稲は、稔ってくれてはじめて世間のお役に立つことができます。
世間のお役にたつから、農家のみなさんは稲を大事にだいじに育ててくださる。
そして稲穂は稔ると頭を低くし、葉はますます意気軒昂にそびえ立つ。
葉は、稲穂が稔ってくれたから、まっすぐ元気よく成長できたのです。
稲穂は、葉があるから、青々と育つことができたのです。
稲穂は、育ち、成長して頭を垂れ、腰も低くなります。
でもこのとき、稲穂の腰が低いからと、葉が「俺の方が偉いんだ」と稲穂を見下したらどうなるのでしょうか。

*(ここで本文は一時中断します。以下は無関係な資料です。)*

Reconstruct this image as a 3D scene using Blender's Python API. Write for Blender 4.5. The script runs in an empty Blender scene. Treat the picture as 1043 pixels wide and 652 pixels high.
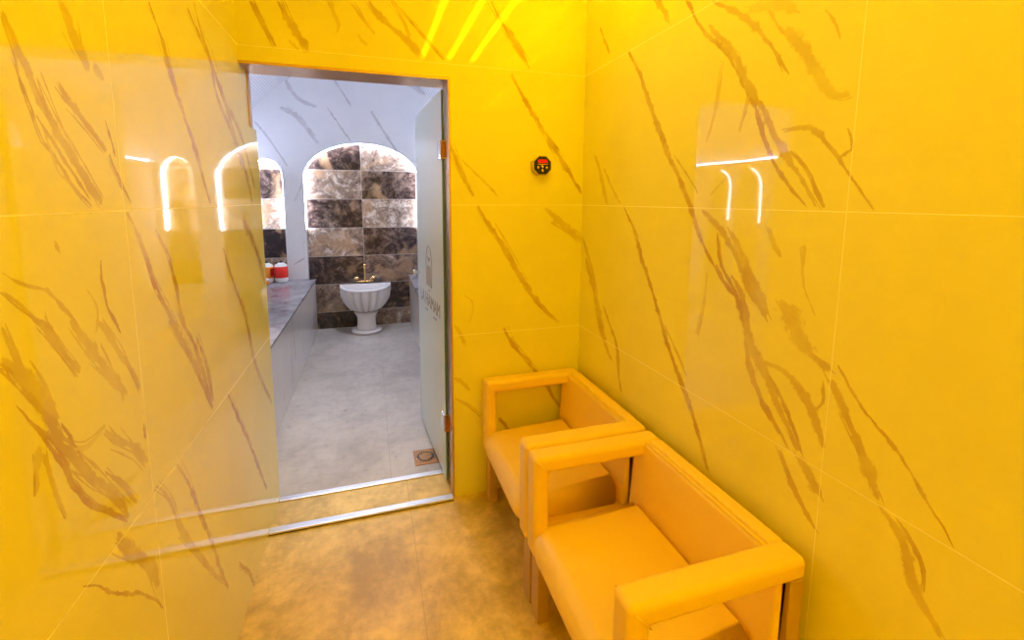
VEINS_L = [
 (100,[840,1760,3.3,849,1731,3.3,856,1706,3.3,866,1665,3.2,878,1631,3.6,894,1591,3.0,929,1556,3.6,963,1516,3.5,1009,1483,3.7]),
 (75,[845,1767,7.5,862,1722,8.0,882,1687,8.5,903,1655,8.5,932,1611,8.5,955,1584,9.1,988,1544,9.5,1041,1484,9.9]),
 (100,[882,1632,2.1,917,1594,2.2,943,1562,2.5,995,1504,2.5,1015,1486,2.4]),
 (70,[980,1829,12.3,996,1805,12.5,1009,1778,12.9,1028,1757,13.2,1049,1725,13.7]),
 (70,[1053,1749,9.0,1097,1724,9.5]),
 (80,[947,1695,6.6,968,1668,6.7,989,1654,6.3,1030,1625,6.6,1078,1590,7.5]),
 (100,[1078,1590,4.2,1102,1550,4.2,1148,1487,4.6]),
 (100,[1077,1656,2.7,1096,1610,3.0,1104,1581,2.5]),
 (100,[1316,1962,8.4,1377,1906,9.2,1418,1825,10.0,1471,1747,10.5,1538,1663,10.8,1591,1576,11.7,1648,1481,12.5]),
 (100,[1126,1477,5.1,1158,1432,5.7,1186,1373,6.3,1219,1302,6.0,1273,1229,6.5,1313,1170,6.7,1400,1045,6.8,1500,891,8.0]),
 (100,[1247,1433,6.0,1302,1366,7.2,1336,1273,8.4,1350,1194,7.8,1413,1106,7.7,1461,1014,8.5,1516,881,9.6]),
 (100,[1572,2048,10.8,1640,2010,11.0,1726,1971,12.3,1791,1921,14.0,1880,1847,15.8,1965,1750,17.3,2098,1615,19.7,2177,1491,21.9]),
 (100,[1634,2089,9.2,1690,2010,9.9,1741,1957,10.3,1802,1841,9.6,1950,1740,10.6,2054,1616,12.1]),
 (100,[1859,1853,8.4,2061,1755,11.1,2244,1543,14.6]),
 (100,[2004,1426,13.6,2204,1267,18.5,2312,1102,22.8]),
 (100,[1734,1340,10.8,1826,1202,11.2,1947,1044,13.2,2043,812,13.0,2294,525,12.1]),
 (100,[1667,844,7.6,1834,615,9.0,2095,213,10.8]),
 (100,[1273,1204,7.2,1362,1100,8.1,1447,984,9.6,1520,860,11.3]),
 (100,[1438,1118,5.8,1499,997,6.9,1523,874,7.7]),
 (75,[968,868,10.2,1015,786,10.2,1072,708,12.4,1104,630,14.9]),
 (100,[855,856,2.2,894,821,1.7,937,765,2.5,1013,696,2.8,1074,626,2.8,1111,568,3.1]),
 (70,[1127,859,5.8,1193,773,7.9,1230,674,8.2,1299,565,7.4,1418,391,7.9,1520,252,8.3]),
 (100,[1243,847,5.0,1310,740,5.8,1356,621,6.6,1417,500,6.9,1462,385,7.5,1527,238,7.4]),
 (100,[1642,233,4.5,1754,97,6.1,1815,-16,7.5]),
 (100,[799,1174,3.7,845,1100,4.3,868,1035,4.6,903,974,3.6,954,919,4.3,1011,863,4.6]),
 (80,[817,1154,6.2,875,1073,6.4,918,1009,6.8,972,940,7.5,1019,865,8.4]),
 (100,[854,1147,2.7,892,1068,2.9,928,997,2.7]),
 (100,[951,1005,3.3,999,951,3.6,1049,871,3.9]),
 (60,[965,1078,6.6,992,1044,6.3,1056,988,7.3,1103,923,8.6]),
 (100,[1105,1022,2.9,1109,975,2.9]),
 (50,[810,1120,3.8,820,1054,3.6,841,988,3.4]),
 (40,[805,1140,5.2,795,1107,5.1,788,1065,4.9]),
 (85,[756,1285,5.5,784,1239,5.6,823,1176,6.4,848,1117,6.5,876,1082,6.5,919,1012,7.1]),
 (100,[770,1216,2.0,816,1140,2.2,858,1050,2.5,896,971,2.3,992,883,2.1]),
 (80,[834,1319,6.7,863,1272,7.0,918,1202,7.6]),
 (65,[904,1300,8.6,959,1223,9.4,1025,1141,10.1,1055,1103,10.9]),
 (50,[985,1279,6.3,1038,1206,6.7,1060,1166,6.5]),
 (100,[772,1375,2.4,802,1350,2.8,836,1318,2.8,860,1298,3.4,874,1268,3.3,915,1205,3.6]),
 (80,[777,1401,2.1,825,1370,2.5,862,1357,2.3,888,1331,2.5,921,1291,3.4,955,1235,3.3,1005,1163,3.5,1052,1105,3.5]),
 (70,[893,1438,5.4,909,1406,5.8]),
 (70,[926,1429,3.1,947,1415,2.9]),
 (70,[928,1399,4.9,934,1373,5.4]),
 (100,[1017,1393,3.5,1009,1352,3.5,1021,1295,3.3,1057,1228,2.6]),
 (70,[765,1333,4.3,779,1284,4.7,805,1227,4.6,832,1191,4.6]),
 (60,[757,1287,7.6,785,1255,8.4,822,1209,9.7,851,1148,10.4]),
 (50,[959,1345,2.4,988,1297,3.0,971,1254,3.2]),
 (70,[1050,1192,3.3,1092,1128,3.7,1105,1088,4.0]),
 (50,[897,1609,2.2,924,1543,2.6,958,1520,2.6]),
 (50,[883,1686,5.1,907,1641,4.9,916,1627,4.9]),
 (35,[858,1103,3.8,902,1075,4.4,965,1078,6.2]),
]
VEINS_R = [
 (80,[1523,2235,13.6,1478,2177,13.6,1440,2120,14.0]),
 (100,[1361,2170,5.7,1314,2121,5.7]),
 (100,[1959,2289,6.7,1909,2213,6.5,1861,2144,6.0]),
 (100,[1707,2110,11.4,1614,1994,11.2,1562,1904,11.6,1511,1822,11.3,1430,1693,10.7,1363,1601,10.1,1281,1482,10.2,1231,1389,9.4,1161,1303,9.0,1097,1233,8.9]),
 (70,[1384,1664,3.2,1246,1521,2.9]),
 (100,[1361,2170,7.0,1276,2053,5.9,1157,1937,5.8,1081,1829,5.5,1025,1742,5.6,995,1664,5.9,954,1590,5.5,859,1488,5.0]),
 (80,[1245,2051,9.0,1150,1949,8.6,1083,1859,8.9,1035,1784,8.2,1002,1738,8.3,943,1635,7.9,885,1564,7.3,828,1483,6.9]),
 (100,[917,1633,3.9,859,1572,4.0,810,1481,3.8]),
 (75,[1229,2118,7.6,1097,2018,6.9,1027,1945,6.9,988,1897,7.3,940,1823,6.7]),
 (50,[957,1943,12.7,900,1871,12.5,852,1796,12.0,809,1739,11.9,769,1741,13.7]),
 (60,[1029,2038,3.4,972,1948,3.3,902,1883,3.2]),
 (60,[855,1950,1.9,825,1911,2.0,805,1863,1.8]),
 (80,[948,1684,4.9,859,1676,4.6,820,1634,4.3,791,1599,4.3,750,1546,3.6,700,1481,3.9]),
 (80,[775,1668,2.5,757,1616,2.7,791,1599,2.9]),
 (45,[1168,1926,4.3,1192,1772,4.1,1223,1680,4.1]),
 (45,[1060,1797,3.8,1076,1738,3.8,1091,1696,4.3]),
 (80,[1228,1470,11.0,1154,1422,10.7,1072,1345,10.4,1013,1260,10.5,971,1207,10.1,941,1164,10.1]),
 (100,[1153,1407,5.1,1123,1299,5.4,1061,1225,4.9,1017,1140,4.5]),
 (60,[968,1433,6.5,935,1374,6.2,914,1352,5.7]),
 (60,[871,1376,2.9,850,1388,3.3,850,1326,3.5]),
 (100,[1703,1480,11.5,1621,1384,11.5,1549,1263,11.1,1497,1192,10.7,1418,1061,10.5,1351,952,10.5,1249,822,9.7,1192,738,9.2,1130,612,9.2]),
 (70,[1973,1720,12.4,1909,1610,12.8,1846,1483,12.3]),
 (70,[1883,1649,5.0,1727,1484,4.7]),
 (60,[2076,1311,12.4,1960,1141,12.1,1914,1047,12.3]),
 (80,[2038,1214,18.3,1990,1131,17.3,1934,1043,17.5,1867,909,17.1,1805,817,16.0,1757,776,14.9]),
 (100,[1854,1008,8.7,1785,931,8.6,1719,858,9.2,1695,735,8.6,1665,655,8.4]),
 (60,[1393,1042,4.6,1307,956,3.9,1249,887,4.0]),
 (100,[1153,1304,10.0,1098,1245,9.5,1053,1212,9.1,1017,1140,9.6,992,1024,9.5,948,953,9.2,895,901,9.2,848,850,8.8]),
 (80,[1089,1277,11.0,1039,1226,11.0,999,1101,11.0,942,1031,11.0,887,947,10.2,817,857,10.1]),
 (100,[979,1067,5.6,900,997,4.9,833,905,4.8,811,854,5.1]),
 (70,[1093,1411,10.5,1041,1337,10.4,996,1264,10.5,966,1227,10.5,943,1185,9.9]),
 (55,[912,1231,19.3,881,1212,19.5,854,1161,19.6,814,1120,19.1]),
 (70,[820,1125,8.4,765,1107,8.0,747,1097,8.3]),
 (70,[953,1047,8.7,896,1054,9.0,839,1030,9.3,791,981,8.7,755,902,8.4]),
 (50,[861,1389,3.0,841,1287,2.7,803,1218,2.5]),
 (45,[1185,1268,4.5,1189,1163,4.4,1213,1050,4.3]),
 (80,[774,1074,3.1,768,1014,2.9,791,981,2.6]),
 (80,[876,834,7.4,818,749,7.3,755,685,6.7]),
 (70,[813,840,15.2,780,807,14.8,751,776,14.4]),
 (100,[743,1123,3.5,689,1055,3.5,607,985,3.5,541,910,3.1,514,880,3.4,489,844,3.4]),
 (80,[753,1080,12.2,705,995,11.4,664,930,11.2,624,853,10.8]),
 (75,[629,845,10.8,577,801,9.4,540,712,8.9,509,678,9.4,486,652,9.3]),
 (100,[592,839,3.9,556,805,3.7,535,765,2.6,532,720,2.1]),
 (100,[474,1475,3.8,462,1461,3.8]),
 (35,[1085,2034,12.2,992,2012,10.0,926,1970,8.8]),
 (40,[1126,1573,3.5,1196,1514,3.5]),
]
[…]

葉が、「稲穂なんてたいしたことはない。腰が低いばっかりで、まっすぐに立っている俺たちの方が数も多いし場所もとっているし、偉いんだ」などと言い出したら、どうなるのでしょうか。
葉が、腰の低い稲穂をないがしろにし、葉が「俺が偉いんだ」とばかり我が物顔にのさばりだしたら。。。

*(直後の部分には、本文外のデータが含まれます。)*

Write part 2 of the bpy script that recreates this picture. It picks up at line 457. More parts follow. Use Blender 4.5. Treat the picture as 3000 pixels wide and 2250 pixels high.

葉だけが育ち、稲穂が稔らない稲など、育てている農家にとっては無用の長物です。
葉は伐採され、廃棄されることになるしかない。
稲穂が稔って頭を垂れて腰を低くしているからといって、葉が偉いんじゃないのです。
稲穂が稔る。
葉はますます立派に育ち、光合成をして栄養分を稲穂に送る。
互いに協力しあうことで、稲穂も葉も、一体となって収穫のその日まで、育ち続けるのです。
そうやって、おいしいお米ができあがる。
実は、「稔るほど頭を垂れる稲穂かな」という言葉は、単に人が成長したら腰が低くなるべきだ、ということだけを言っているのではないのではないかと、ボクは思うのです。
稲穂は、稲穂だけでは育たない。
周囲に元気いっぱいの葉があるから、茎があるから、根があるから育つことができる。
そうして土も根も茎も葉も実も、一体となって、はじめておいしいお米ができあがる。
だから、上司や親などの目上の人が腰が低くなればなるほど、自分が青々と天に向かってそびえたっていれるのも、そうやって頭を垂れてくれている穂のおかげなのだということをよく認識しなさい、誰が偉いとか、誰が上だとかではなくて、みんなで一緒になって育って行くんだよ、というメッセージも、この短い言葉の中には込められているのではないか。
稲穂の育った姿を見ながら、そんなことを思いました。
「恩を知る」という言葉は、そういう意味の言葉なのだと思うのです。
古くからの日本社会では、「恩知らず」というのは最大の侮蔑の言葉です。
最近では、自分が成長すると、まるで自分ひとりで成長したかのように錯覚し、育ててくれた親や教師や上司を「俺はビックになったのだ」とばかり平気で見下す人が多くなったように思います。
それが個人主義であり、実力主義であるというなら、そんな主義主張や思想は間違っている。
すくなくとも日本という国は、そういう国ではない。
日本人なら日本人らしく、互いに助け合い、認めあい、成長するほどに謙虚になり、やさしくなる、そういう生き方が、普通にできる社会をこそ、ボクたちが求める理想社会なのではないかとボクは思います。